Douter de tout ou tout croire sont deux solutions également commodes, qui nous dispensent de réfléchir.
Cette phrase est de Henri Poincaré, remarquable mathématicien français, venu de Nancy et qui eut un cousin qui devint président de la république.
Mais un président de la république n'est rien : il y en a tous les cinq ans ; ils passent. Alors que le Poincaré mathématicien restera dans l'histoire de la pensée humaine pour toujours, tant il était extraordinaire, tant il fit progresser la connaissance, et les mathématiques en particulier. Un président de la république est un administrateur, remplaçable. Un mathématicien de génie comme Henri Poincaré est un individu irremplaçable, notamment parce que les mathématiques sont œuvres de création.
Etre un des plus grands mathématiciens de tous les temps, cela est vraiment beaucoup. D'ailleurs, Henri Poincaré ne se contentait pas d'être un extraordinaire mathématicien ; il était aussi un très bon épistémologiste. Son livre La science et l’hypothèse est non seulement simple, limpide, mais aussi clairvoyant et d'une rare intelligence. En écrivant ces mots, je ne peux m'empêcher de penser que je devrais le relire un fois de plus, pour mettre plus de distance avec ce texte ancien (j'ai toujours peur des éblouissements), mais je dois avouer que chaque fois que j'ai fait l'exercice, j'ai trouvé bien peu à redire. Notamment, la phrase de Poincaré que je discute ici me semble très juste. Douter de tout : c'est une attitude commode et un peu bête ! Il est trop facile de réserver son jugement à tout bout de champ, et, un mouvement positif doit nous conduire parfois à dépasser les doutes.
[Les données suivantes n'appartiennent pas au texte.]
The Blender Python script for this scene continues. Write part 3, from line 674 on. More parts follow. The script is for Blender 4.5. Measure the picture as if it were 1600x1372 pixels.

Mais je me reprends : à vrai dire, la critique que l'on pourrait faire à ce début de phrase est que le mot « doute » n'est pas bien défini. On a vu, dans un autre billet, que je distingue un doute mortifère, bête, et un doute positif, qui est en réalité une façon de chercher plus loin, positivement. Poincaré évoque seulement le premier des deux doutes, de sorte qu'on pourrait lui faire reproche de ne pas avoir distingué les deux doutes que j'évoque (on se rappelle que je cherche non pas à abattre les idoles, mais à trouver dans leurs discours ces idées fausses qui y sont quasi nécessairement).
Tout croire c'est évidemment d'une naïveté navrante. Oui, c'est un fait que le monde nous soumet d'innombrables idées fausses qu'il faut évidemment savoir rejeter. Rejeter ? Dénoncer ? C'est là une idée politique que je laisse pour le moment. Mais il est vrai que tout croire est commode, paresseux. Et pour en arriver à la fin de la citation de Poincaré, oui, il s'agit bien de réfléchir. Il s'agit de prendre les idées, de les ruminer, de les discuter, d'en débattre, de les confronter, tout comme un orfèvre chercherait à savoir le titre d’un métal précieux. On pourrait dire d'ailleurs qu'il s'agit d’analyser, de décomposer pour mieux comprendre les parties, mais pas seulement pour voir les parties ; il s'agit aussi de voir les relations entre ces parties, c’est-à-dire de voir la structure intime. Finalement, partant de l'idée de Poincaré, je propose de distinguer deux mots et d'introduire le mot « analyse », dans l'affaire. Mais je ne veux pas oublier que Poincaré était un être exceptionnel, et si sa phrase peut être commentée, je propose que nous la gardions dans son idées générale, qui consiste à faire mieux.